As the stand-off continues around Independence Square, demonstrators said they had now seized control of the Agriculture Ministry.

Reporting back on the meeting he and other opposition leaders had with the president, boxing champion turned politician Vitaly Klitschko was blunt.

“The only thing we managed to arrange is not much,” he declared, saying that the authorities’ sole concession was an offer to release detained demonstrators in exchange for a return to calm.

The crowd, which wants President Viktor Yanukovych to resign and sweeping anti-protest laws to be repealed, gave their answer to the offer by booing and whistling.

“Yes, I had the same reaction,” Klitschko told them.

As witnesses reported new barricades being built closer to the presidential headquarters, he said he feared further bloodshed.

Many seem to think the time for talking is over.

“Making peace with them is like telling a dog that bites off your hand, don’t bite. They are just playing for time,” said one demonstrator.

“I can tell that it is impossible to wait for any concessions or appeasement,” another added. “Negotiations are just something to take time.”

The protests began in November when President Yanukovych pulled out of signing a free trade deal with 
the EU in favor of closer economic ties with Russia.

Unrest has escalated sharply in recent days.

At least five protesters have been killed according to the opposition.
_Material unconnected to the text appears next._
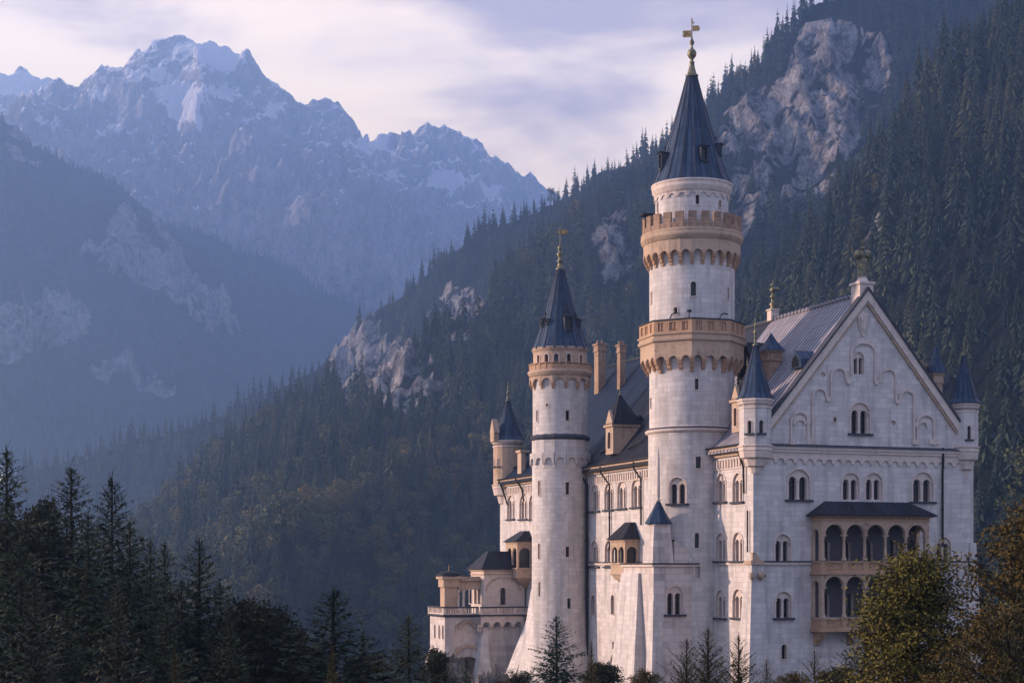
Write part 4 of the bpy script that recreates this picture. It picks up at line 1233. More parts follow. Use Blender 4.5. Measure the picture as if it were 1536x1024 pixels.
# ------------------------------------------------------------------ the palace (great hall)
PW, PL = 24.4, 71.0        # width of the gable front, length of the hall
ZB, ZE, ZR = -17.0, 11.45, 26.1
pal = thing('palace', 'long white palace with a tall gabled front, sandstone loggia and dark blue slate roof', 'palace', uv2w(0, 0, ZB), TH)
cL, cG = Cuts(), Cuts()
m = MB(); m.box(0, PW, 0, PL, ZB, ZE); body = part('wall', m, [M['stone'], M['trim']], pal)
def LWin(px, py, W, H, **kw):
    v, z_ = LW(px, py); return pair_window(pal, cL, (0, v, z_), UL, NL, W, H, **kw)
def GWin(px, py, W, H, cuts=None, **kw):
    u, z_ = GW(px, py); return pair_window(pal, cuts or cG, (u, 0, z_), UG, NG, W, H, **kw)
# long side: three storeys, to the right of the tall tower ...
for px in (1081.5, 1107):
    for py0, py1 in ((752, 710), (841, 799), (926, 884)):
        LWin(px, py0, 2.0, (py0 - py1)*.0645, sill=True)
# ... between the two towers
for px in (893, 913.5, 933, 954.5):
    v, z0 = LW(px, 766 - (px-893)*.10)
    pair_window(pal, cL, (0, v, z0), UL, NL, 2.35, 2.95 + .1)
for px in (892.5, 914):
    v, z0 = LW(px, 849); pair_window(pal, cL, (0, v, z0), UL, NL, 2.3, 2.95)
for px, w, hgt in ((889.5, 1.1, 2.2), (919, .9, 2.2), (934, 1.9, 2.6)):
    v, z0 = LW(px, 921); slit_window(pal, cL, (0, v, z0), UL, NL, w, hgt, True, .14)
for px, py0, py1 in ((920, 973, 961),):
    v, z0 = LW(px, py0); slit_window(pal, cL, (0, v, z0), UL, NL, .5, (py0-py1)*.07, False)
# ... and beyond the second tower
for px in (766.5, 785, 799.5):
    v, z0 = LW(px, 778); pair_window(pal, cL, (0, v, z0), UL, NL, 2.6, 3.1)
for px in (766,):
    pass
# gable front
GWin(1198, 749, 2.35, 2.85); GWin(1276, 749, 1.85, 2.55, sill=False); GWin(1310.5, 749, 1.85, 2.55, sill=False); GWin(1384, 752, 2.35, 2.85)
GWin(1174, 841, 1.65, 2.50, sill=False); GWin(1415, 843, 1.65, 2.45, sill=False)
GWin(1175, 926, 1.65, 2.45)
u, z0 = GW(1176, 988); slit_window(pal, cG, (u, 0, z0), UG, NG, .55, 1.4, True, .1)
u, z0 = GW(1148, 866); slit_window(pal, cG, (u, 0, z0), UG, NG, .12, .35, True, .04)
# doors and windows at the back of the loggia
for px, w in ((1240, 1.1), (1272, 1.0), (1305, 1.1), (1340, 1.0), (1372, 1.1)):
    u, z0 = GW(px - 3, 841); slit_window(pal, cG, (u, 0, z0), UG, NG, w, 2.1, True, .1)
for px, w in ((1240, 1.0), (1276, 1.0), (1312, 1.1), (1348, 1.0)):
    u, z0 = GW(px - 3, 925); slit_window(pal, cG, (u, 0, z0), UG, NG, w, 2.2, False, .1)
cut(body, [cL.a]); cut(body, [cL.b]); cut(body, [cG.a]); cut(body, [cG.b])
# the gable itself
gc = Cuts(); m = MB()
mid = PW/2
m.prism([(0, ZE), (PW, ZE), (mid, ZR)], (0, .9, 0), UG, ZZ, NG*.9)
gab = part('gable', m, [M['stone'], M['trim']], pal)
u, z0 = GW(1290, 650); pair_window(pal, gc, (u, 0, z0), UG, NG, 2.1, 2.95)
u, z0 = GW(1288.5, 561); pair_window(pal, gc, (u, 0, z0), UG, NG, 1.15, 2.1, sill=False, hood=False)
u, z0 = GW(1252.5, 633); slit_window(pal, gc, (u, 0, z0), UG, NG, .30, .5, True, .07)
for px, py in ((1340, 634), (1234.5, 562)):
    u, z0 = GW(px, py); gc.a.prism([(.26*math.cos(t), .26*math.sin(t)) for t in [i*math.pi/6 for i in range(12)]], Vector((u, .25, z0)), UG, ZZ, NG*.6, 1)
cut(gab, gc.list())
m = MB()
m.prism([(0, ZE), (PW, ZE), (mid, ZR)], (0, PL, 0), UG, ZZ, NG*.8)
part('gable', m, M['stone'], pal)
# blind arcading climbing the gable
m = MB()
def gpath(pts, w=.19, d=.20): m.strip([GW(a_, b_) for a_, b_ in pts], w, (0, 0.02, 0), UG, ZZ, NG*(d + .02))
def garch(x0, x1, ys, yt, yl, yr):
    r = (x1-x0)/2; c = (x0+x1)/2; h = ys - yt
    pts = [(x0, yl)] + [(c + r*math.cos(t), ys - h*math.sin(t)) for t in [math.pi*(1-i/12) for i in range(13)]] + [(x1, yr)]
    gpath(pts)
garch(1276, 1312, 530, 514, 562, 571); garch(1246, 1268, 564, 552, 597, 568); garch(1319, 1343, 566, 554, 573, 601)
garch(1218, 1239, 594, 583, 664, 597); garch(1348.5, 1370, 596, 586, 600, 666); garch(1186, 1211, 630, 618, 664, 664); garch(1375, 1400, 634, 622, 667, 668)
for px, py in ((1272, 572), (1314, 573), (1241.5, 598), (1345.5, 602), (1212, 632), (1373, 636)):
    u, z0 = GW(px, py); m.prism([(-.16, -.25), (.16, -.25), (.28, .15), (-.28, .15)], (u, .02, z0), UG, ZZ, NG*.24)
for px in (1188, 1213, 1371, 1396, 1404):
    u, z0 = GW(px, 664); m.prism([(-.25, -.15), (.25, -.15), (.25, .35), (-.25, .35)], (u, .02, z0), UG, ZZ, NG*.2)
for (x0, x1, ys, yt) in ((1190, 1207, 636, 629), (1377, 1390, 640, 632), (1254, 1264, 640, 635)):
    if x0 != 1254: garch(x0, x1, ys, yt, ys + 1, ys + 1)
part('blind_arcade', m, M['trim'], pal)
m = MB(); u, z0 = GW(1293, 483)
m.prism([(0, -1.45), (.28, -.75), (.5, -.1), (.55, .45), (.62, .9), (.3, .85), (0, 1.05), (-.3, .85), (-.62, .9), (-.55, .45), (-.5, -.1), (-.28, -.75)], (u, .02, z0), UG, ZZ, NG*.2)
m.prism([(0, -1.0), (.3, -.2), (.34, .5), (0, .72), (-.34, .5), (-.3, -.2)], (u, .02, z0), UG, ZZ, NG*.34)
m.prism([(-.3, .12), (.3, .12), (.3, .26), (-.3, .26)], (u, .02, z0), UG, ZZ, NG*.42); m.prism([(-.07, -.7), (.07, -.7), (.07, .6), (-.07, .6)], (u, .02, z0), UG, ZZ, NG*.40)
part('coat_of_arms_relief', m, M['trim'], pal)
# raking cornice of the gable
sl = (ZR - ZE) / mid
def rake(off, w, y0, d, mat, name='raking_cornice', zoff=0.0, lo=1.2, hi=23.2):
    m_ = MB()
    for s_ in (0, 1):
        uu = [lo, mid] if s_ == 0 else [mid, hi]
        zs = [ZE + sl*(uu[0] if s_ == 0 else PW - uu[0]), ZE + sl*(uu[1] if s_ == 0 else PW - uu[1])]
        c = [(uu[0], zs[0] + off), (uu[1], zs[1] + off)]
        dz = w
        m_.prism([(c[0][0], c[0][1] - dz), (c[1][0], c[1][1] - dz), (c[1][0], c[1][1]), (c[0][0], c[0][1])], (0, y0, 0), UG, ZZ, NG*d)
    return part(name, m_, mat, pal)
rake(.55, 1.05, .5, .86, M['trim']); rake(-.42, .42, .3, .52, M['warmtrim']); rake(.80, .27, .4, .90, M['lead'], 'gable_flashing')
# front cornice and arcaded frieze
m = MB()
m.box(1.0, PW-1.0, -.42, 0, ZE - .35, ZE - .08); m.box(1.0, PW-1.0, -.30, 0, ZE - .62, ZE - .353); m.box(1.0, PW-1.0, -.16, 0, ZE - .86, ZE - .623)
nA = 21; L = (PW - 2.6) / nA
for i in range(nA):
    x0 = 1.3 + i*L
    poly = [(0, 0), (L*.13, -.05)] + [(L/2 + L*.35*math.cos(t), .06 + .36*math.sin(t)) for t in [math.pi*(1-k/8) for k in range(0, 9)]] + [(L*.87, -.05), (L, 0), (L, .8), (0, .8)]
    m.prism(poly, (x0, 0.02, ZE - 1.62), UG, ZZ, NG*.17)
part('arcaded_frieze', m, M['trim'], pal)
m = MB(); m.prism([(0, 0), (.62, 0), (.1, .26), (0, .26)], (PW - 1.0, 0.05, ZE - .078), NG, ZZ, Vector((-PW + 2.0, 0, 0))) ; part('cornice_flashing', m, M['lead'], pal)
# string course at the middle
m = MB(); z0 = GW(1200, 843)[1]
m.box(-.16, PW + .1, -.16, 0, z0 - .22, z0 + .02); m.box(-.16, 0, .001, 8.4, z0 - .22, z0 + .02); m.box(-.16, 0, 16.5, 40.5, z0 - .22, z0 + .02); m.box(-.16, 0, 46.0, PL, z0 - .22, z0 + .02)
part('string_course', m, M['trim'], pal)
m = MB()
m.box(-.24, PW + .15, -.24, 0, z0 + .021, z0 + .15); m.box(-.24, 0, .001, 8.4, z0 + .021, z0 + .15); m.box(-.24, 0, 16.5, 40.5, z0 + .021, z0 + .15); m.box(-.24, 0, 46, PL, z0 + .021, z0 + .15)
part('string_course_flashing', m, M['lead'], pal)
# eaves of the long side
for (v0, v1) in ((1.0, 8.6), (16.0, 40.6), (45.6, PL - 1.5)):
    m = MB()
    m.box(-.75, 0, v0, v1, ZE - .20, ZE + .05); m.box(-.5, 0, v0, v1, ZE - .48, ZE - .203); m.box(-.28, 0, v0, v1, ZE - .8, ZE - .483)
    part('eaves_cornice', m, M['warmtrim'], pal)
    m = MB(); k = int((v1 - v0) / .62)
    for i in range(k):
        y = v0 + .3 + i * (v1 - v0 - .6) / k
        m.prism([(0, 0), (.30, 0), (.30, .62), (.15, .78), (0, .62)], (0, y + .3, ZE - 1.85), UL, ZZ, NL*.14)
    m.box(-.1, 0, v0, v1, ZE - 2.02, ZE - 1.87)
    part('dentil_frieze', m, M['trim'], pal)
    m = MB(); m.tube([(-.86, v0, ZE + .1), (-.86, v1, ZE + .1)], .11, 6); part('gutter', m, M['iron'], pal)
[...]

Scores of others, on both sides, have been injured.

Angelina Kariakina, our correspondent in Kyiv, said: “A temporary peace in exchange for an end to arrests and repression…that is the offer that opposition leaders brought back after talks with the president.

“There is doubt at the barricades, as no one believes in promises anymore. But protesters are not taking any radical action, deciding, for now, to adopt a wait and see approach.”